I had tried to pick up knitting a few years previous, again at the proddings of my sister, but had ended up with little more than a trunk full of disused yarn and a dozen aborted projects. Only two scarves emerged from the whole affair intact -- one of which was a much-loved gift, misplaced at a club somewhere in New England, never to be seen again. Since then, I've only watched from the sidelines as my sister kicked out project after project. Felted bags, Ron Weasley hats, and lots and lots of shawls later, she may have finally won me back over.

The secret to her success? Bamboo.


Rowan Classic Yarn Bamboo to be exact, which they stock in a variety of colors at our favourite local yarn store (Modern Yarns). I had found the cowl pattern on the internet -- a link off of a link off a link -- and immediately fell in love with it. Not only did the soft drape look appealing, but it also posed a different approach to knitting that I'd never tried previous: knitting in the round! Granted, it isn't anything too daring or different than anything done during Knitting-Attempt v1.0, but it is a welcome change of pace. Stockinette stitch in the round, so it's just a matter of knit purl knit purl knit purl until my eyes bleed and my knuckles ache.

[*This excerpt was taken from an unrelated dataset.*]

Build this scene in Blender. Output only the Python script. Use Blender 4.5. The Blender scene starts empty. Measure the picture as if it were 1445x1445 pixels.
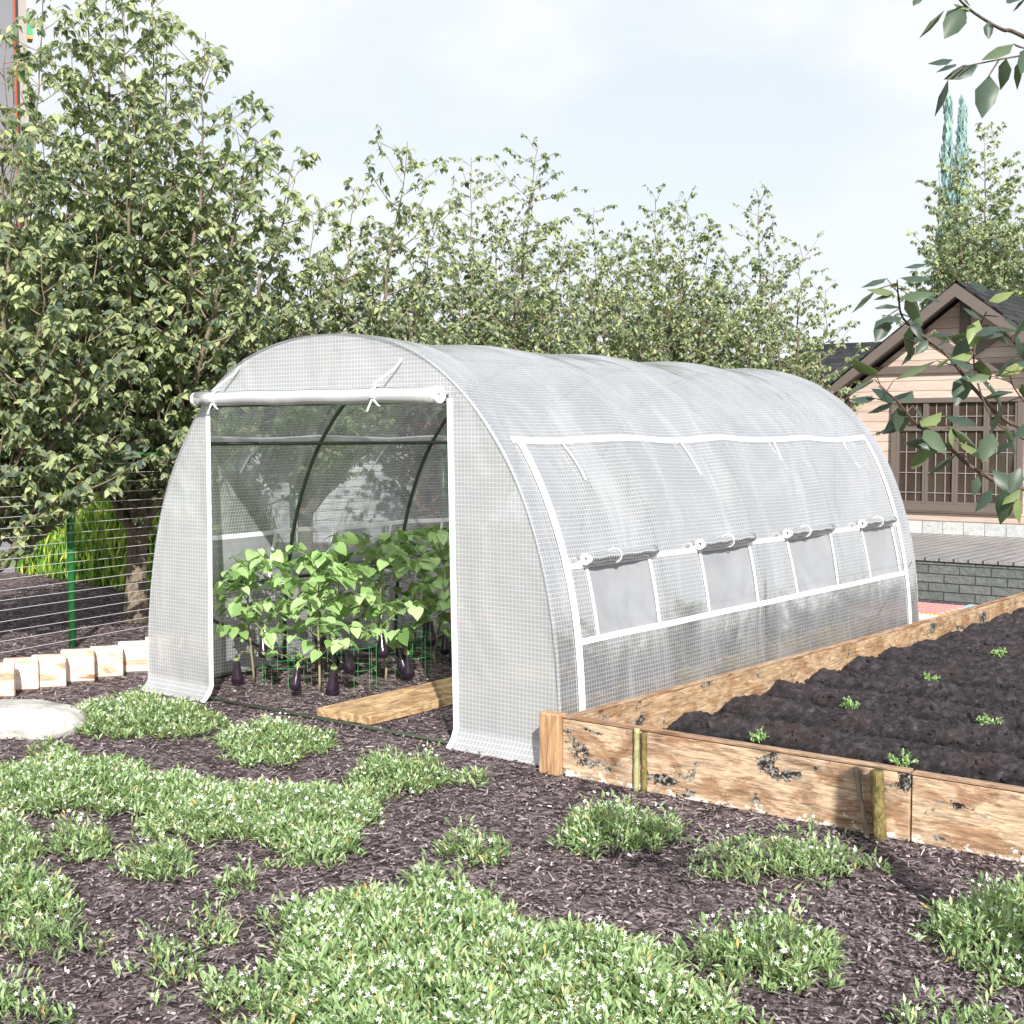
import bpy, math, random
import numpy as np
from mathutils import Vector, noise
random.seed(5); rng = np.random.default_rng(7)
S = bpy.context.scene; COL = S.collection
PI = math.pi
# ------------------------------------------------------------------ camera
YAW, PITCH, FPX, HALF = math.radians(37.8), math.radians(-3.28), 1877.0, 722.5
CAM = np.array([5.088, -4.962, 1.533])
cd = bpy.data.cameras.new('camera'); co = bpy.data.objects.new('camera', cd); COL.objects.link(co)
co.location = CAM; co.rotation_euler = (PI/2 + PITCH, 0, YAW)
cd.sensor_width = 36; cd.lens = FPX/1445*36; cd.clip_start = .05; cd.clip_end = 2000
S.camera = co
# ------------------------------------------------------------------ light
SUN_DIR = Vector((-1.0, 1.0, -0.91)).normalized()       # the way the light travels
SUN_ELEV = math.asin(-SUN_DIR.z); SUN_AZ = math.radians(135)
sl = bpy.data.lights.new('sun', 'SUN'); sl.energy = 4.5; sl.angle = math.radians(.5); sl.color = (1, .95, .87)
so = bpy.data.objects.new('sun', sl); COL.objects.link(so)
so.rotation_euler = SUN_DIR.to_track_quat('-Z', 'Y').to_euler(); so.location = (8, -8, 9)
W = bpy.data.worlds.new('World'); S.world = W; W.use_nodes = True
nt = W.node_tree; nt.nodes.clear()
def wn(t, **k):
    n = nt.nodes.new(t)
    for a, b in k.items(): setattr(n, a, b)
    return n
sky = wn('ShaderNodeTexSky', sky_type='NISHITA', sun_disc=False, sun_elevation=SUN_ELEV, sun_rotation=SUN_AZ,
         air_density=1.0, dust_density=2.0, ozone_density=1.0)
tc = wn('ShaderNodeTexCoord'); mp = wn('ShaderNodeMapping'); mp.inputs['Scale'].default_value = (1, 1, 2.0)
nz = wn('ShaderNodeTexNoise'); nz.inputs['Scale'].default_value = 4.0; nz.inputs['Detail'].default_value = 7; nz.inputs['Roughness'].default_value = .55
rp = wn('ShaderNodeValToRGB'); rp.color_ramp.elements[0].position = .38; rp.color_ramp.elements[0].color = (.74,)*3+(1,)
rp.color_ramp.elements[1].position = .60; rp.color_ramp.elements[1].color = (1, 1, 1, 1)
mx = wn('ShaderNodeMix', data_type='RGBA'); mx.inputs[7].default_value = (5.65, 5.85, 6.1, 1)
bg = wn('ShaderNodeBackground'); bg.inputs['Strength'].default_value = .1
ou = wn('ShaderNodeOutputWorld')
L = nt.links.new
L(tc.outputs['Generated'], mp.inputs[0]); L(mp.outputs[0], nz.inputs[0]); L(nz.outputs[0], rp.inputs[0])
L(rp.outputs[0], mx.inputs[0]); L(sky.outputs[0], mx.inputs[6]); L(mx.outputs[2], bg.inputs[0]); L(bg.outputs[0], ou.inputs[0])
vs = S.view_settings; vs.view_transform = 'Standard'; vs.look = 'None'; vs.exposure = 0.78; vs.gamma = 1
S.render.resolution_x = S.render.resolution_y = 1024

# ------------------------------------------------------------------ camera-model helpers (turn a seen point into a place on a plane)
_F = np.array([-math.sin(YAW)*math.cos(PITCH), math.cos(YAW)*math.cos(PITCH), math.sin(PITCH)])
_R = np.array([math.cos(YAW), math.sin(YAW), 0.]); _U = np.cross(_R, _F)
def ray(x, y): return _F + _R*((x-HALF)/FPX) - _U*((y-HALF)/FPX)
def gnd(x, y, z=0.): r = ray(x, y); return CAM + r*((z-CAM[2])/r[2])
def at(x, y, d): return CAM + ray(x, y)*d

# ------------------------------------------------------------------ tagging
def tag(o, label=None, cat=None, group=None, kind=None):
    if label: o['label'] = label
    if cat: o['category'] = cat
    if group: o['group'] = group
    if kind: o['kind'] = kind
    return o
def thing(name, label, cat, loc=(0, 0, 0), rz=0, group=None):
    o = bpy.data.objects.new(name, None); COL.objects.link(o); o.location = loc; o.rotation_euler = (0, 0, rz)
    o.empty_display_size = .1
    return tag(o, label, cat, group)
def copy_tree(o, parent=None):
    c = o.copy(); COL.objects.link(c); c.parent = parent
    for ch in o.children: copy_tree(ch, c)
    return c

# ------------------------------------------------------------------ node material helper
class NM:
    def __init__(s, name):
        s.m = bpy.data.materials.new(name); s.m.use_nodes = True; s.t = s.m.node_tree; s.t.nodes.clear()
        s.out = s.n('ShaderNodeOutputMaterial')
    def n(s, t, **k):
        n = s.t.nodes.new(t)
        for a, b in k.items():
            if a.startswith('i_'):
                key = a[2:]; n.inputs[int(key) if key.isdigit() else key.replace('_', ' ')].default_value = b
            else: setattr(n, a, b)
        return n
    def l(s, a, b): s.t.links.new(a, b)
    def coord(s, kind='Object', scale=(1, 1, 1), rot=(0, 0, 0)):
        c = s.n('ShaderNodeTexCoord'); m = s.n('ShaderNodeMapping'); m.inputs['Scale'].default_value = scale; m.inputs['Rotation'].default_value = rot
        s.l(c.outputs[kind], m.inputs[0]); return m.outputs[0]
    def noise(s, v, scale=5, detail=4, rough=.5, dist=0):
        n = s.n('ShaderNodeTexNoise', i_Scale=scale, i_Detail=detail, i_Roughness=rough, i_Distortion=dist)
        if v is not None: s.l(v, n.inputs[0])
        return n.outputs[0]
    def ramp(s, v, stops, interp='LINEAR'):
        n = s.n('ShaderNodeValToRGB'); r = n.color_ramp; r.interpolation = interp
        while len(r.elements) < len(stops): r.elements.new(.5)
        for e, (p, c) in zip(r.elements, stops):
            e.position = p; e.color = (c, c, c, 1) if isinstance(c, (int, float)) else tuple(c)+(1,)
        s.l(v, n.inputs[0]); return n.outputs[0]
    def mix(s, f, a, b, blend='MIX'):
        n = s.n('ShaderNodeMix', data_type='RGBA', blend_type=blend)
        for i, v in ((0, f), (6, a), (7, b)):
            if hasattr(v, 'is_linked') or isinstance(v, bpy.types.NodeSocket): s.l(v, n.inputs[i])
            else: n.inputs[i].default_value = v if i == 0 else (tuple(v)+(1,) if len(v) == 3 else v)
        return n.outputs[2]
    def math(s, op, a, b=None, c=None):
        n = s.n('ShaderNodeMath', operation=op)
        for i, v in enumerate((a, b, c)):
            if v is None: continue
            if isinstance(v, bpy.types.NodeSocket): s.l(v, n.inputs[i])
            else: n.inputs[i].default_value = v
        return n.outputs[0]
    def bump(s, h, strength=.3, dist=.01, normal=None):
        n = s.n('ShaderNodeBump', i_Strength=strength, i_Distance=dist); s.l(h, n.inputs['Height'])
        if normal is not None: s.l(normal, n.inputs['Normal'])
        return n.outputs[0]
    def bsdf(s, col, rough=.6, metal=0, spec=.5, normal=None):
        n = s.n('ShaderNodeBsdfPrincipled', i_Metallic=metal)
        n.inputs['Specular IOR Level'].default_value = spec
        for k, v in (('Base Color', col), ('Roughness', rough)):
            if isinstance(v, bpy.types.NodeSocket): s.l(v, n.inputs[k])
            else: n.inputs[k].default_value = tuple(v)+(1,) if k == 'Base Color' else v
        if normal is not None: s.l(normal, n.inputs['Normal'])
        return n
    def done(s, sh):
        s.l(sh.outputs[0] if hasattr(sh, 'outputs') else sh, s.out.inputs[0]); return s.m

def simple(name, col, rough=.5, metal=0, var=.15, scale=30, bump=.1, spec=.5):
    m = NM(name); v = m.coord(); f = m.noise(v, scale, 5, .6)
    c = m.mix(f, [x*(1-var) for x in col], [min(1, x*(1+var)) for x in col])
    return m.done(m.bsdf(c, rough, metal, spec, m.bump(f, bump, .005)))

def leaf_material(name, stops, trans=.35, rough=.5, spec=.4, vein=False):
    m = NM(name); a = m.n('ShaderNodeAttribute', attribute_name='tint'); c = m.ramp(a.outputs['Fac'], stops)
    b = m.bsdf(c, rough, 0, spec)
    t = m.n('ShaderNodeBsdfTranslucent'); tcn = m.mix(.5, c, (.30, .42, .06)); m.l(tcn, t.inputs[0])
    x = m.n('ShaderNodeMixShader', i_0=trans); m.l(b.outputs[0], x.inputs[1]); m.l(t.outputs[0], x.inputs[2])
    return m.done(x)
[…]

When looking for yarn to make the cowl in, my sister told me the most important things were drape and touch, so I went through the store, giving all of the yarn of the right weight the tried and true chin-rub method to test how nice it would feel against the skin. And when I came across the bamboo it was love at first chin-rub -- soft and completely smooth and with a wonderful springy-ness when you squeezed it. I chose the most neurtral color they had without going completely white; "hemp" is an organic feeling pale grey, with slight hay colored overtones in the light. The bamboo also gives a natrual sheen to the yarn, which is very loosely plied from several very tiny strands. This made it a lot harder to knit mindlessly, since it was very easy for a single strand to be left behind and was also very prone to showing off even the smallest flaws (see above). The result is an unperfect knit, which at first drove my inner perfectionist crazy, but now makes the whole thing feel a lot more rustic and home-made. Since I'm still green in the ways of knitting, my stitches are less than perfect and in some places look a little wonky, but so far, I'm flying high on how well the whole thing has turned out.

By the time our clothes were done with their fluff and dry on Saturday afternoon, I was a few dozen yards of yarn away from being complete! Now it's just a matter of putting on an audio book and buckling down after dinner in order to finish up and cast off. Thrilling!